Write out the opening lines of the data word for word, up to and including the line with "light_string(P, ft, 0.085, 0.03, rad=0.012)", and leave every picture and every later line out.

———

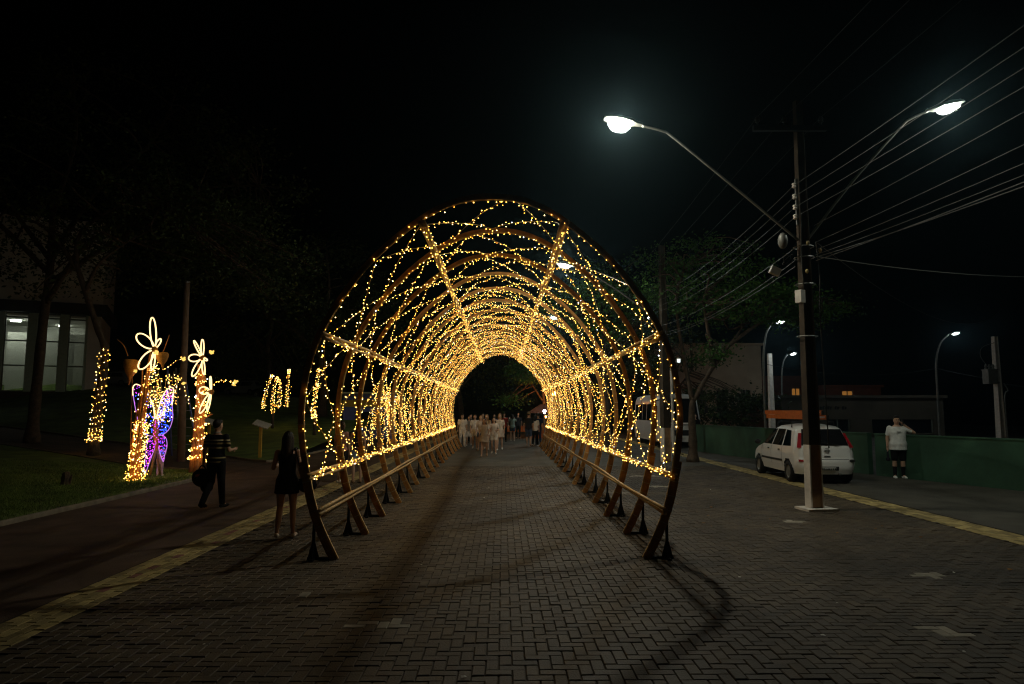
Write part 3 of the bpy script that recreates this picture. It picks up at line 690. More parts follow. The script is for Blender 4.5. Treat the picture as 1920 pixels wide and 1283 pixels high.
ft = thing('light_fountain', 'fountain of golden light strings behind the left arches', 'light display', (-4.9,30.5,0))
g = MB(); g.tube([(-4.9,30.5,0),(-4.9,30.5,2.1)], 0.06, 8); g.build('post', M['stem'], ft)
for i in range(18):
    a = 2*math.pi*i/18+random.uniform(-.1, .1); R1 = random.uniform(0.7, 1.15); top = random.uniform(2.3, 3.1)
    P = cr3([(-4.9,30.5,1.2),(-4.9+0.35*R1*math.cos(a),30.5+0.35*R1*math.sin(a),top-0.15),(-4.9+0.7*R1*math.cos(a),30.5+0.7*R1*math.sin(a),top-0.35),(-4.9+R1*math.cos(a),30.5+R1*math.sin(a),0.35+random.random()*0.8)], 7)
    light_string(P, ft, 0.085, 0.03, rad=0.012)

# ================================================================ flower display on the lawn
WN = emis('white_neon', (1.0,0.70,0.30), NEON); PN = emis('pink_neon', (0.75,0.30,1.0), NEON*0.42)
PUR = [emis('blue_bulb', (0.02,0.06,1.0), 9), emis('violet_bulb', (0.45,0.04,1.0), 3.5), emis('magenta_bulb', (1.0,0.06,0.7), 3), emis('ice_bulb', (0.45,0.55,1.0), 6)]
BLO = emis('blossom_glow', (1.0,0.62,0.13), 1.3)
def flower(parent, c, Y, petals, r=0.015, name='flower_head'):
    """neon petals given as tips (measured) and widths"""
    C = at(*c, Y); px = Y/1280.0
    g = MB(); g.ell(C, (0.09,0.06,0.09), 10, 6); h = g.build(name, M['straw'], parent, smooth=True)
    for tip, wd in petals:
        T = at(*tip, Y+random.uniform(-.12, .12)); d = T-C; L = d.length; d.normalize(); sd = d.cross(Vector((0,1,0))).normalized()
        P = []
        for k in range(22):
            t = k/21*math.pi; f = math.sin(t)**1.0
            al = 0.05+(L-0.05)*(1-math.cos(2*t))/2; ww = wd*px/2*math.sin(2*t)*(0.75+0.25*math.sin(t))*-1
            P.append(C+d*al+sd*ww*0.8+Vector((0,-0.05*math.sin(t),0)))
        g = MB(); g.tube(P, r, 6); g.build('petal', WN, h, smooth=True)
    return h
def blossom(parent, p, s=0.09, m=None):
    g = MB()
    for k in range(13):
        a = random.random()*6.28; rd = s*random.uniform(0.0, 0.7); g.ell(p+Vector((math.cos(a)*rd, random.uniform(-.3,.3)*s, math.sin(a)*rd*0.8)), (s*random.uniform(.2,.34),s*0.25,s*random.uniform(.2,.3)), 7, 5)
    g.build('blossom', m or BLO, parent, smooth=True)
def basket(parent, c, Y, w_, h_, tilt=0.0):
    p = at(*c, Y); g = MB()
    g.lathe((0,0,0), [(0.02,-h_*0.9),(w_*0.12,-h_*0.5),(w_*0.30,-h_*0.28),(w_*0.47,0.02),(w_*0.5,h_*0.28),(w_*0.44,h_*0.42),(w_*0.3,h_*0.46)], 14)
    Rm = Matrix.Rotation(tilt, 3, 'Y'); g.v = [tuple(p+Rm@Vector(v)) for v in g.v]
    g.build('basket_bud', M['straw'], parent, smooth=True)
YA = 18.8
fa = thing('flower_display', 'tall bundle of light-wrapped reeds topped by a neon flower and woven buds', 'light display', tuple(at(255,905,YA)))
base = at(254,905,YA)
for i in range(13):
    a = random.random()*6.28; rr = 0.13*math.sqrt(random.random()); tx = random.uniform(260, 286); ty = random.uniform(660, 730)
    b0 = base+Vector((rr*math.cos(a), rr*math.sin(a), 0)); T = at(tx, ty, YA+random.uniform(-.2, .2))
    md = b0.lerp(T, 0.5)+Vector((random.gauss(0, .04)-0.03, random.gauss(0, .05), 0))
    g = MB(); g.tube(cr3([b0, md, T], 6), [0.036,0.036,0.035,0.034,0.032,0.03,0.028,0.026,0.024,0.022,0.02,0.018,0.015], 7); g.build('reed', M['stem'], fa, smooth=True)
for q in range(3): wrap([base+Vector((0,0,0.03)), base+Vector((0.04,0,0.8)), base+Vector((0.10,0,1.6))], (0.22,0.15), 9, fa, 0.08, 0.0135, 0.045)
for q in range(5): wrap([base+Vector((0.10,0,1.5)), base+Vector((0.2,0,2.6)), base+Vector((0.32,0,3.2))], (0.13,0.10), 7, fa, 0.17, 0.013, 0.045)
for i in range(16):                       # spray of lit twigs behind the reeds
    T = at(random.uniform(268, 345), random.uniform(690, 735), YA+random.uniform(1.1, 1.7)); B = at(random.uniform(288, 306), 792, YA+1.3)
    light_string(cr3([B, B.lerp(T, 0.5)+Vector((random.gauss(0, .08), 0, 0)), T], 6), fa, 0.085, 0.05, rad=0.013)
flower(fa, (290,655), YA-0.3, [((287,596),15),((259,628),26),((263,692),24),((287,694),9),((303,636),9)], 0.019)
blossom(fa, at(293,662,YA-0.4), 0.10)
blossom(fa, at(254,696,YA-0.2), 0.07)
basket(fa, (304,672), YA-0.1, 0.34, 0.34, -0.12); basket(fa, (246,690), YA+0.1, 0.42, 0.52, 0.1)
g = MB(); g.tube([at(303,668,YA), at(318,628,YA-0.2)], 0.012, 5); g.tube(cr3([at(240,668,YA), at(232,648,YA), at(220,637,YA)], 4), 0.012, 5); g.tube(cr3([at(248,705,YA),at(246,780,YA),at(244,850,YA)], 4), 0.012, 5); g.build('twig', M['stem'], fa)
light_string(cr3([at(305,695,YA+.3), at(325,680,YA+.3), at(340,674,YA+.3)], 5), fa, 0.09, 0.02, rad=0.012); blossom(fa, at(344,673,YA+.3), 0.10)
YB = 21.2
fb = thing('flower_display', 'light-wrapped orange stem with two neon flowers left of the striped-shirt man', 'light display', tuple(at(365,886,YB)))
b2 = at(367,886,YB)
for i in range(6):
    a = i*1.05; b0 = b2+Vector((0.14*math.cos(a), 0.14*math.sin(a), 0)); T = at(377+random.uniform(-5,5), 690+random.uniform(-8,14), YB)
    g = MB(); g.tube(cr3([b0, b0.lerp(T, 0.5)+Vector((0.03,0,0)), T], 5), [0.085*(1-0.045*k) for k in range(11)], 7); g.build('reed', M['stem'], fb, smooth=True)
for q in range(4): wrap([b2+Vector((0.02,0,0.35)), b2+Vector((0.08,0,1.6)), at(377,700,YB)], (0.24,0.12), 9, fb, 0.17, 0.018, 0.035)
flower(fb, (380,671), YB-0.3, [((365,639),6),((381,637),7),((355,672),18),((362,706),13),((384,703),7),((390,676),5)], 0.019)
flower(fb, (396,735), YB-0.3, [((396,706),4),((375,731),18),((376,775),12),((390,770),6)], 0.019)
light_string(cr3([at(398,722,YB), at(412,714,YB), at(425,714,YB), at(437,717,YB)], 5), fb, 0.05, 0.02, rad=0.015)
blossom(fb, at(442,716,YB), 0.11); blossom(fb, at(438,722,YB), 0.08); blossom(fb, at(397,660,YB), 0.10); blossom(fb, at(335,712,YB), 0.08); blossom(fb, at(345,719,YB), 0.09)
light_string(cr3([at(346,725,YB), at(350,745,YB), at(358,762,YB)], 5), fb, 0.1, 0.02, rad=0.014)
g = MB(); g.tube(cr3([at(380,800,YB), at(384,785,YB), at(398,777,YB)], 4), 0.02, 5); g.build('twig', M['stem'], fb)
basket(fb, (379,712), YB+0.15, 0.22, 0.26)
# butterfly
YC = 19.4
bf = thing('butterfly_display', 'butterfly of pink and white neon filled with blue and purple lights', 'light display', tuple(at(290,893,YC)))
WL = [(291,790),(288,762),(277,738),(264,724),(255,721),(250,727),(250,742),(255,772),(262,800),(273,815),(287,818)]
WR = [(293,790),(299,762),(307,740),(316,729),(324,727),(326,734),(323,760),(324,783),(318,803),(306,815),(295,817)]
LL = [(287,818),(277,828),(273,852),(271,888),(280,868),(288,846),(293,838)]
LR = [(297,817),(306,817),(312,824),(313,838),(309,852),(306,866),(300,850),(297,838)]
def inside(p, poly):
    x, y = p; c = False
    for (a, b), (d, e) in zip(poly, poly[1:]+poly[:1]):
        if (b > y) != (e > y) and x < (d-a)*(y-b)/(e-b)+a: c = not c
    return c
for poly, lead, cnt, wt in ((WL,6,85,(1,0,0,3)),(WR,6,170,(0,0,0,0,1,3)),(LL,0,60,(1,2,1)),(LR,0,45,(1,1,2,0))):
    P3 = [at(x, y, YC+0.10*abs(x-292)/35) for x, y in poly]
    wing = thing_part = MB()
    Q = cr3(P3, 4); k = lead*4
    wing.tube(Q, 0.009, 6); wg = wing.build('wing_outline', PN, bf, smooth=True)
    if lead:
        g = MB(); g.tube([q+Vector((0,-0.02,0)) for q in Q[:k+1]], 0.014, 6); g.build('wing_edge', WN, wg, smooth=True)
    xs = [p[0] for p in poly]; ys = [p[1] for p in poly]; b = MB(); n = 0
    while n < cnt:
        p = (random.uniform(min(xs), max(xs)), random.uniform(min(ys), max(ys)))
        if not inside(p, poly): continue
        f = (p[1]-min(ys))/(max(ys)-min(ys)); ids = (2,1,2,3) if (lead and f < 0.22) else wt
        b.octa(at(*p, YC+random.uniform(-.05, .1)), 0.014, random.choice(ids)); n += 1
    stuff(b.build('bulbs', PUR, wg))
    g = MB()                              # wire mesh that carries the bulbs
    for q in range(7):
        yv = min(ys)+(q+0.5)/7*(max(ys)-min(ys)); seg = [xx for xx in [min(xs)+j*1.0 for j in range(int(max(xs)-min(xs))+1)] if inside((xx, yv), poly)]
        if len(seg) > 2: g.tube([at(seg[0], yv, YC+.06), at(seg[-1], yv, YC+.06)], 0.004, 3)
    if g.v: g.build('wire_mesh', M['cable'], wg)
g = MB(); g.tube([at(292,786,YC), at(292,800,YC), at(293,820,YC), at(294,845,YC)], [0.05,0.075,0.08,0.03], 8); g.build('body', M['straw'], bf, smooth=True)
b = MB()
for k in range(14): b.octa(at(292+random.uniform(-5,5), 790+k*3.4, YC-0.08), 0.014, random.choice((2,1,2)))
stuff(b.build('bulbs', PUR, bf))
g = MB(); g.tube([at(293,840,YC), at(281,893,YC)], 0.035, 7); g.tube([at(293,840,YC), at(300,890,YC+0.2)], 0.03, 7); g.build('support', M['timber'], bf, smooth=True)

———

**Worked answer:**
Write part 3 of the bpy script that recreates this picture. It picks up at line 690. More parts follow. The script is for Blender 4.5. Treat the picture as 1920 pixels wide and 1283 pixels high.
ft = thing('light_fountain', 'fountain of golden light strings behind the left arches', 'light display', (-4.9,30.5,0))
g = MB(); g.tube([(-4.9,30.5,0),(-4.9,30.5,2.1)], 0.06, 8); g.build('post', M['stem'], ft)
for i in range(18):
    a = 2*math.pi*i/18+random.uniform(-.1, .1); R1 = random.uniform(0.7, 1.15); top = random.uniform(2.3, 3.1)
    P = cr3([(-4.9,30.5,1.2),(-4.9+0.35*R1*math.cos(a),30.5+0.35*R1*math.sin(a),top-0.15),(-4.9+0.7*R1*math.cos(a),30.5+0.7*R1*math.sin(a),top-0.35),(-4.9+R1*math.cos(a),30.5+R1*math.sin(a),0.35+random.random()*0.8)], 7)
    light_string(P, ft, 0.085, 0.03, rad=0.012)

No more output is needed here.